Mapping groups of events to segments using a logarithmic scale

Question

I have some events (an array of groups of events) and I want to map those events to segments using a logarithmic scale.

There are some rules I want the solution to obey to:

1. Math.log(x+1) must be used as it scales well 1 and numbers smaller than 1

2. I want to calculate the single segments and not only the total

3. The sum of the segments of a group i must be equal to the sum of the segments of another group j if the linear sums of the events are equal (i.e. if I have the events [1, 1] and [2] the total of the mapped segments of the two groups must be equal)

I have developed the solution you see below but it works partially, as the sum of groups[0].segments is different from the sum of groups[1].segments, because log(1+1)+log(1+1) != log(2+1)

How can I use Math.log(x+1) to scale the events while having rule 3 working?

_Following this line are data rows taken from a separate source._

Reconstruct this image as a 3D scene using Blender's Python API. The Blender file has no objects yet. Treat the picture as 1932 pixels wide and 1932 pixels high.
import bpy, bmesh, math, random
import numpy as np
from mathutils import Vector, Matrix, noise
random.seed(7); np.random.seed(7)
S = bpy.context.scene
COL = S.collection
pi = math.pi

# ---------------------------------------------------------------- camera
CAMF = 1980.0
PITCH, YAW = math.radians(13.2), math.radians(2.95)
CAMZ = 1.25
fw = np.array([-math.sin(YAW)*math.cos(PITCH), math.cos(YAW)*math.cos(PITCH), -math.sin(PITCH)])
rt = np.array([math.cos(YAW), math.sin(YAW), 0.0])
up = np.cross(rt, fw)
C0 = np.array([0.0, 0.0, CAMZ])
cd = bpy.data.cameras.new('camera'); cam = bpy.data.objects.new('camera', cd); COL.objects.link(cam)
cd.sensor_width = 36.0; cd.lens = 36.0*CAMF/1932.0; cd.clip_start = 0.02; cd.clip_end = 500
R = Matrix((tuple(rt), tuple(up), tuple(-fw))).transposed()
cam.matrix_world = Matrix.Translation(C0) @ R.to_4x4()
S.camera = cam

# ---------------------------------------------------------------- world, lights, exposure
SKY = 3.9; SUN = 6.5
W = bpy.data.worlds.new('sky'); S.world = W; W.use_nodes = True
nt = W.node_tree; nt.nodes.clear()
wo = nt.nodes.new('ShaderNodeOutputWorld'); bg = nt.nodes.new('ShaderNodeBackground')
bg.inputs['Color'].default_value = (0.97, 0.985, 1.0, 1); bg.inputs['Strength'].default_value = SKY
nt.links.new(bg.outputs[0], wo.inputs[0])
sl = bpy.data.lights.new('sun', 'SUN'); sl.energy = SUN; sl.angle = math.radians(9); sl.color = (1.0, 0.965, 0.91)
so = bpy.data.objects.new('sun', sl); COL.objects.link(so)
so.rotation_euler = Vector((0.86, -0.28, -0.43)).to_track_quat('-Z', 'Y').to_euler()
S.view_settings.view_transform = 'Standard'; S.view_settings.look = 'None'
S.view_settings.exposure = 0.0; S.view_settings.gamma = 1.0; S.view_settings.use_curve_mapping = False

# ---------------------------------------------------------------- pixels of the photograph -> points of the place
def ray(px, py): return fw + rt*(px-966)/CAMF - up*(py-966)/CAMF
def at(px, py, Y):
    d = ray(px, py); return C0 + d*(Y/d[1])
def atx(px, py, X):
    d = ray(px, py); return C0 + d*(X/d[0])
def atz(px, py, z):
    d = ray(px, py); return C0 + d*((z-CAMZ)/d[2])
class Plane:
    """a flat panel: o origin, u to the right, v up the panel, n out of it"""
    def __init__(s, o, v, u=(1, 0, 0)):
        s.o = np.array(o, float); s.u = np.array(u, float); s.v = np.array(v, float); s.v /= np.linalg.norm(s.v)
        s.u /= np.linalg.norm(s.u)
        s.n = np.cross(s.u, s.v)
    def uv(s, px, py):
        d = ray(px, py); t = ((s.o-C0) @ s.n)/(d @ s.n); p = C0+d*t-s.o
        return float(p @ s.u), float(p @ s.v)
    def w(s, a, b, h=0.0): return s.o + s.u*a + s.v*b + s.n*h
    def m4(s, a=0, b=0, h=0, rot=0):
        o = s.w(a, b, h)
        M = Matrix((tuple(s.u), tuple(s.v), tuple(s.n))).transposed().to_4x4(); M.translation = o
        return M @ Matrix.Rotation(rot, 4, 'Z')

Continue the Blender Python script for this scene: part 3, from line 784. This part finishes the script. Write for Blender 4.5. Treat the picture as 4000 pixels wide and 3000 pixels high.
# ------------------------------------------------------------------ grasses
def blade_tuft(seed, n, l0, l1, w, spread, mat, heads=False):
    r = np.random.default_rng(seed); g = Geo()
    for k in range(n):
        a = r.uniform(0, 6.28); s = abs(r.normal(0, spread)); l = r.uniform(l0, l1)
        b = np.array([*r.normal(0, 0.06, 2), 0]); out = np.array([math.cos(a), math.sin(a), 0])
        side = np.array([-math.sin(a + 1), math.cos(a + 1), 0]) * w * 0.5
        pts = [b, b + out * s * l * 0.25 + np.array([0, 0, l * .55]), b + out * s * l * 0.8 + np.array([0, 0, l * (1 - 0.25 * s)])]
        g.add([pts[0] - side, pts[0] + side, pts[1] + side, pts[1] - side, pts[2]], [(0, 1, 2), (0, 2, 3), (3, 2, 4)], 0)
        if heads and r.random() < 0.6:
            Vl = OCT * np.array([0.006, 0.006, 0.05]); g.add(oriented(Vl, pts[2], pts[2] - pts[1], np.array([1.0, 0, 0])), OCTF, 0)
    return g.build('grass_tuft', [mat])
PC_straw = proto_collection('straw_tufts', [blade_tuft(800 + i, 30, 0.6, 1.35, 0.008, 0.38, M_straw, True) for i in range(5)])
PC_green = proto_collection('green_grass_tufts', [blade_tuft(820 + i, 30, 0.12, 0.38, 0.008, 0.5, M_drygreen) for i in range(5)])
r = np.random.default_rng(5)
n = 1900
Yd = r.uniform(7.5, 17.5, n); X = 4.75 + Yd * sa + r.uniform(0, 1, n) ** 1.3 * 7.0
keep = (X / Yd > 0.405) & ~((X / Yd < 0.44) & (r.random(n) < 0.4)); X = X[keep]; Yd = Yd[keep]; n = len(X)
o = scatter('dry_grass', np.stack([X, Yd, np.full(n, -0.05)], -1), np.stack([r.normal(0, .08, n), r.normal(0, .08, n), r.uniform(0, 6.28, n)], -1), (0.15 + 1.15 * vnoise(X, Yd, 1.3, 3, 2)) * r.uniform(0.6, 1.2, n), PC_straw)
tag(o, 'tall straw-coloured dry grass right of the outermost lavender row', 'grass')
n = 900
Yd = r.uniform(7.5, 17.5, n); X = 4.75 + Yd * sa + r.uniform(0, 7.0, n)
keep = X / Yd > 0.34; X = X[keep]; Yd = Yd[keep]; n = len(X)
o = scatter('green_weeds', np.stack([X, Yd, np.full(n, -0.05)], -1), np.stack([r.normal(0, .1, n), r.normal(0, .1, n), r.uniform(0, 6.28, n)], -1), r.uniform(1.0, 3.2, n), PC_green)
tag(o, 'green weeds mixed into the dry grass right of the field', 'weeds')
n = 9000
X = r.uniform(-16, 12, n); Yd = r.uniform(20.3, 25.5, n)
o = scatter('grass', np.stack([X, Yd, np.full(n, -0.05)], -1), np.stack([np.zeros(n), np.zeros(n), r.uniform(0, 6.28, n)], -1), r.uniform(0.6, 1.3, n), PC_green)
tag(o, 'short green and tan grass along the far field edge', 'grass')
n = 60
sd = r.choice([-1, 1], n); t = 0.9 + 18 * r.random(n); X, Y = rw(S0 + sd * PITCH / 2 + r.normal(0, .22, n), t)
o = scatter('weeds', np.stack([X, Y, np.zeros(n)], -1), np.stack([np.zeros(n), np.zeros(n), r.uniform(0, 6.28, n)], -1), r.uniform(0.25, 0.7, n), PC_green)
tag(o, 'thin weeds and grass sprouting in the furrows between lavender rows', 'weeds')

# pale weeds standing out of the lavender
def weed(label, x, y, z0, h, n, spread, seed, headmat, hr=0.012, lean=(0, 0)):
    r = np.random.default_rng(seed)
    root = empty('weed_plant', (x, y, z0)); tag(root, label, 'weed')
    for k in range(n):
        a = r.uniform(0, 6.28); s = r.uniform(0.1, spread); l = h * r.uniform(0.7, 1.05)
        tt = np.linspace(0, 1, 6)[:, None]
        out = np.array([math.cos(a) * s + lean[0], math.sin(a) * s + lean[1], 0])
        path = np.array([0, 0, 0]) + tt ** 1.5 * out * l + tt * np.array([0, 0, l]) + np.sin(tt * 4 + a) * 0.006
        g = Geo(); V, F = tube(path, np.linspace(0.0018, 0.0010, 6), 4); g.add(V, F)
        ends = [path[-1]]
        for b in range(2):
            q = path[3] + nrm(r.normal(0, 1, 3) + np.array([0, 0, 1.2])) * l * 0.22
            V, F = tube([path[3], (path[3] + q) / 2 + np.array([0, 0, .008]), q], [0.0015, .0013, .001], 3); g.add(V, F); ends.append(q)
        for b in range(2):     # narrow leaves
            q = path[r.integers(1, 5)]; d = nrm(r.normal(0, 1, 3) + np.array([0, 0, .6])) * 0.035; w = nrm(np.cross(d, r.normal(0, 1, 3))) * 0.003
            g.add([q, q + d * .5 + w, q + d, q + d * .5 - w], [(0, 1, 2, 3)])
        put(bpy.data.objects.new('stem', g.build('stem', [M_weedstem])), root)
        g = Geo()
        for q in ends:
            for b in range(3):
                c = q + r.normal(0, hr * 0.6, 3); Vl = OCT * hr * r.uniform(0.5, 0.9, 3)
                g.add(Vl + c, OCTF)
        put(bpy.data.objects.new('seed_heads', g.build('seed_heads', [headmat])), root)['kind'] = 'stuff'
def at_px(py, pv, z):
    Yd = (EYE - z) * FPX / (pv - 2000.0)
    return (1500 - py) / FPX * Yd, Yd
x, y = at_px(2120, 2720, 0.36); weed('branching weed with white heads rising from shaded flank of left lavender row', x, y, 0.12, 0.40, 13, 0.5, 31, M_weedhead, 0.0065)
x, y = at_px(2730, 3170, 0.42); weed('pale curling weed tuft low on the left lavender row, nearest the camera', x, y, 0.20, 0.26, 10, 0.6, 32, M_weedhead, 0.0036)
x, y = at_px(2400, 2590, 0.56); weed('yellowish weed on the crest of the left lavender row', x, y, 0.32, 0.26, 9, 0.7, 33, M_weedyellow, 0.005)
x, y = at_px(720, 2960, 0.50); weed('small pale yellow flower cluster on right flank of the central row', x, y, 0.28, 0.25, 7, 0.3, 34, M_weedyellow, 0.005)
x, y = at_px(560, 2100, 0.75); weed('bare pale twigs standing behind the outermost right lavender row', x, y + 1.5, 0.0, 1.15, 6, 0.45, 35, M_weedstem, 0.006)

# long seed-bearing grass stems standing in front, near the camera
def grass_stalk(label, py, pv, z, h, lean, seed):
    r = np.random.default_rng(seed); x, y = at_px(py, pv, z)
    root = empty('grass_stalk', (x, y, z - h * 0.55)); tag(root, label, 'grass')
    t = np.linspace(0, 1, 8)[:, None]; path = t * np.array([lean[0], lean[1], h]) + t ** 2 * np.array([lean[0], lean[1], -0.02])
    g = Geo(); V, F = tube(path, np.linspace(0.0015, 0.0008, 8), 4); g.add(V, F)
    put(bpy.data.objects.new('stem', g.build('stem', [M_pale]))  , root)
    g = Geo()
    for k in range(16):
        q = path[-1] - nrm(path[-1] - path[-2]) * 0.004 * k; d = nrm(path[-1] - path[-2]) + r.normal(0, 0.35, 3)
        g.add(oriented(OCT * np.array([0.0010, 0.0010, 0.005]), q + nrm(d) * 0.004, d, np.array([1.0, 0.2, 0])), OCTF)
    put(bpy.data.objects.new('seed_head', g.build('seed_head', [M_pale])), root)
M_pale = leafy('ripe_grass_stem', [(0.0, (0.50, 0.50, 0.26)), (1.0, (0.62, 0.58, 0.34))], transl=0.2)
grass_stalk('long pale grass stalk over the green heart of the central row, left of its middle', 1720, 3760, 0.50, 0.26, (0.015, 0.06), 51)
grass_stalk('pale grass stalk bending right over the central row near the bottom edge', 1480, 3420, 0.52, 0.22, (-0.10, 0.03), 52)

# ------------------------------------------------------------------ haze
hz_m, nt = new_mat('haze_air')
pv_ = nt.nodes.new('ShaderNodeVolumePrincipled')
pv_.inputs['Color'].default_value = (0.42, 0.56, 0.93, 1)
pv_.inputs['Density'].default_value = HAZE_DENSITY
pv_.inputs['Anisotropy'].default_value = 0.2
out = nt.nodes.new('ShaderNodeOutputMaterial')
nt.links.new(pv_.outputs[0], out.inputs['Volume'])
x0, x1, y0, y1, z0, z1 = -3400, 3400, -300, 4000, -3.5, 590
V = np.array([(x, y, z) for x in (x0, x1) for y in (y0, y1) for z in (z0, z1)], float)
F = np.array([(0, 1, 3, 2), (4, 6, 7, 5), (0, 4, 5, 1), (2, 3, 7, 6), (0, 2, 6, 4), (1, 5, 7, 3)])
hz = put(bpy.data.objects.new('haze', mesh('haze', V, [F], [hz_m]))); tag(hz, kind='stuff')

var logSegmentLen = function(x) {
  return Math.log(x+1);
}

var groupOfSegmentsTotal = function(segmentLenFn) {
  var f = function(arrayOfSegments) {
    let segments = arrayOfSegments.map(segmentLenFn);
    let total = segments.reduce((a,b) => a+b,0);
    return {
      total: total,
      segments: segments      
    }
  }
  return f;
}

var events = [ [1, 1], [2]]
var groups = events.map(groupOfSegmentsTotal(logSegmentLen));
console.log(groups[0].segments, groups[1].segments);
console.log(Math.abs(groups[0].total - groups[1].total) < 0.001); // true must be printed

Answer 1

How can I use Math.log(x+1) to scale the events while having rule 3 working?

Apparently this is just impossible. Your requirement #3 which can be restated as for given scale function F(x)

sum(Xi) = sum(Yj)  =>  sum(F(Xi)) = sum(F(Yj))

actually implies that the only F(x) that fits it is of form F(x) = k*x i.e. just a linear scale. Any non-linear scale (including logarithmic) will break that requirement. You probably should describe your higher-level problem and somebody might be able to come up with non-self-contradicting translation of that problem.

Sidenote Sketch of the proof. Fix {Xi} to be just a collection of n identical values x and {Yj} to be a collection of m identical y. So

sum(Xi) = n*x
sum(Yj) = m*y
sum(F(Xi)) = n*F(x)
sum(F(Yj)) = m*F(y)

and the requirement becomes:

sum(Xi) = sum(Yj)  =>  sum(F(Xi)) = sum(F(Yj))
n*x = m*y => n*F(x) = m*F(y)

And this holds for arbitrary integers n and m. Now lets fix F(1) = k. It means that for any m/n F(m/n) = m/n*k. As real numbers can be approximated by fractions with arbitrary precision, it means that for any x F(x) = x*k.